Pricing has been an issue for years. The legacy practices of allowing salespeople to negotiate prices has contributed to loose pricing policies which are largely fueled by fear of losing an order. The artificial margin enhancement programs have contributed to it in some ways as well e.g. SPA’s, Buying group rebates, direct manufacturer rebates, co-op funds, liberal RGA policies, etc. It is feasible for a distributor owner to sell products at near break-even and make sizable profits, personally, from his/her annual rebate deals. That’s not a solid business strategy.
When Grainger, Home Depot and even Amazon have dramatically higher margins, in the same geography, to the same customers… it should be obvious that margin erosion is an internal problem; not a market one.
The problem occurs when distributors fail to identify where sales are led by price and when they’re led by their other offerings (service, stock, support, etc). Once one single customer demands lower prices that impression can then expanded to cover all customers. Between this mindset and the habit of overriding, price tends to be one of the first giveaways to get the order, often unnecessarily. A twofold approach is required – identifying where price sensitivity exists and changing the internal sales mindset.
No price review can be compete without including evaluation of SPA contracts. Manufacturers have made the mistake of giving away their price unnecessarily in order to grow revenues, but distributors replicate those mistakes. The opportunity to fix SPA pricing can be even greater the opportunity to fix regular into stock pricing. That’s why we at Jigsaw Systems target both SPA’s and stock sales.
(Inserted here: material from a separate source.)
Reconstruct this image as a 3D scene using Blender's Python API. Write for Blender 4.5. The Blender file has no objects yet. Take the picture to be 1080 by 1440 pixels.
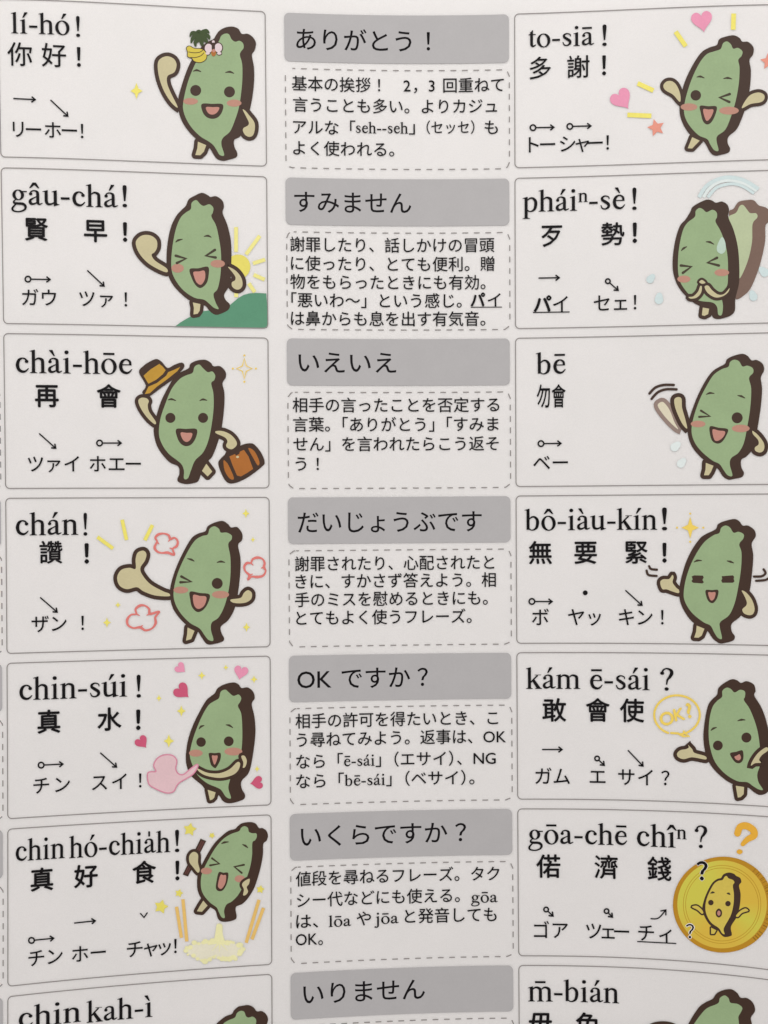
import bpy, bmesh, math, random
from mathutils import Vector

C = bpy.context.scene
COL = C.collection
random.seed(4)

# ------------------------------------------------------------------ camera, light, exposure
D = 0.25                       # lens to the lowest part of the sheet, metres
FPX = 1800.0                   # focal length in photo pixels (photo is 1080 x 1440)
cam_d = bpy.data.cameras.new('camera')
cam = bpy.data.objects.new('camera', cam_d)
COL.objects.link(cam)
cam.location = (0, 0, D)
cam_d.sensor_fit = 'HORIZONTAL'
cam_d.sensor_width = 36.0
cam_d.lens = 36.0 * FPX / 1080.0
cam_d.clip_start = 0.005
cam_d.clip_end = 50
C.camera = cam

world = bpy.data.worlds.new('World')
C.world = world
world.use_nodes = True
bg = world.node_tree.nodes['Background']
bg.inputs[0].default_value = (1.0, 0.925, 0.915, 1)
bg.inputs[1].default_value = 0.372

ld = bpy.data.lights.new('window_light', 'AREA')
ld.shape = 'RECTANGLE'
ld.size = 1.5
ld.size_y = 1.0
ld.energy = 9.2
ld.color = (1.0, 0.985, 0.955)
lo = bpy.data.objects.new('window_light', ld)
COL.objects.link(lo)
lo.location = (0.05, 0.55, 0.66)
lo.rotation_euler = (Vector((0, 0.0, 0)) - lo.location).to_track_quat('-Z', 'Y').to_euler()

C.view_settings.view_transform = 'Standard'
C.view_settings.look = 'None'
C.view_settings.exposure = 0.06
C.view_settings.gamma = 1.0
C.view_settings.use_curve_mapping = False
C.cycles.max_bounces = 8
C.cycles.transparent_max_bounces = 12
C.cycles.filter_width = 1.5

# ------------------------------------------------------------------ the bowed sheet
CV = [1.792, 1.851, 1.699, -3.483, -15.579, -5.536, -1.298, 30.173, -3.149, 0.121, 6.553, 3.923, 1.112, -4.264, 10.308]
CU = [0.157, 4.144, 0.098, 0.121, -2.785, 3.342, 0.132, 0.363, -1.441]

def warp(u, v):
    """printed layout coordinates -> where that spot of the bowed sheet appears (photo pixels)"""
    X = (u - 540) / 540.0
    Y = (v - 720) / 720.0
    px = u + sum(CU[i * 3 + j] * X ** i * Y ** j for i in range(3) for j in range(3))
    X = (px - 540) / 540.0
    X = max(-1.25, min(1.25, X))
    py = v + sum(CV[i * 3 + j] * X ** i * Y ** j for i in range(5) for j in range(3))
    return px, py

def unwarp(px, py):
    u, v = px, py
    for _ in range(8):
        a, b = warp(u, v)
        u += px - a
        v += py - b
    return u, v

def vscale(u, v):
    return (warp(u, v + 5)[1] - warp(u, v - 5)[1]) / 10.0

SC = [1.00257, 0.00910 * 0 + 0, 0, 0, 0]
def depth(px):
    """relative distance of the sheet from the lens: rows print larger where it bows up"""
    X = (px - 540) / 540.0
    X = max(-1.25, min(1.25, X))
    p = 1 + sum(CV[i * 3 + 1] * X ** i for i in range(5)) / 720.0
    return 1.0 / p

def to3d(px, py, h):
    t = D * depth(px) - h
    return Vector(((px - 540) / FPX * t, -(py - 720) / FPX * t, D - t))

# ------------------------------------------------------------------ materials
PAPER_SEEN = 226.0
def lin(c):
    c /= 255.0
    return c / 12.92 if c <= 0.04045 else ((c + 0.055) / 1.055) ** 2.4

def ink(name, r, g, b, rough=0.45, ref=PAPER_SEEN, grain=0.06, spec=0.2):
    k = 0.80 / lin(ref)
    base = [min(0.9, lin(x) * k) for x in (r, g, b)]
    m = bpy.data.materials.new(name)
    m.use_nodes = True
    nt = m.node_tree
    bs = nt.nodes['Principled BSDF']
    bs.inputs['Roughness'].default_value = rough
    bs.inputs['Specular IOR Level'].default_value = spec
    tc = nt.nodes.new('ShaderNodeTexCoord')
    geo = nt.nodes.new('ShaderNodeNewGeometry')
    n = nt.nodes.new('ShaderNodeTexNoise')
    n.inputs['Scale'].default_value = 2600
    n.inputs['Detail'].default_value = 3
    nt.links.new(geo.outputs['Position'], n.inputs['Vector'])
    n2 = nt.nodes.new('ShaderNodeTexNoise')
    n2.inputs['Scale'].default_value = 260
    n2.inputs['Detail'].default_value = 2
    nt.links.new(geo.outputs['Position'], n2.inputs['Vector'])
    add = nt.nodes.new('ShaderNodeMath')
    add.operation = 'ADD'
    nt.links.new(n.outputs['Fac'], add.inputs[0])
    nt.links.new(n2.outputs['Fac'], add.inputs[1])
    mr = nt.nodes.new('ShaderNodeMapRange')
    mr.inputs['From Min'].default_value = 0.6
    mr.inputs['From Max'].default_value = 1.4
    mr.inputs['To Min'].default_value = 1 - grain
    mr.inputs['To Max'].default_value = 1 + grain
    nt.links.new(add.outputs[0], mr.inputs['Value'])
    vm = nt.nodes.new('ShaderNodeVectorMath')
    vm.operation = 'SCALE'
    vm.inputs[0].default_value = base
    nt.links.new(mr.outputs[0], vm.inputs['Scale'])
    nt.links.new(vm.outputs[0], bs.inputs['Base Color'])
    return m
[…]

Simple………Too many people in the ED channel have the capability to set prices and to few people in the ED channel properly manage that critical function. Where it is actively managed, margins increase and/or are much higher. And most of those “too many people” think it is wrong to charge their “loyal customers” more than a 20% markup, no matter what the reason.
Good points in the article, however pricing pressure and margin erosion is nothing new.
These challenges have been a main stay for decades.
The formula to combat these issues is not complicated.
Distributors can remain profitable and prevent margin erosion in two simple ways.
1) Hire the right people who know how to sell on value and compensate them based on profitability
2) Train their inside sales and account managers how to defend their brand and margins.
The key threats to profitability include:
1) National or regional distributors who “make a statement” in their respective market by taking anything and everything off the street. A national distributor that starts with a G comes to mind when it comes to this practice.
2) National or regional distributors who are focused on top line growth in order to meet unrealistic forecasts.
3) Smaller distributors who have nothing to offer other than price.
4) Distributors who have no training program for defending price or brands
5) Any distributor that has a dysfunctional management team.
I believe you are correct, David when you mention those salespeople who sell value to their customers.
I believe the NAW recommends a customer stratification analysis as a precedent to the distributor’s pricing project. The reason: it’s difficult to price appropriately unless you understand where each customer aligns with respect to cost to serve, margins, loyalty and buying power.
More effective and supportable sales strategies can be implemented once the customer stratification model has been built. Obviously individual sales people and their sales managers can price and sell more profitably when working with eyes wide open about their individual customer relationships.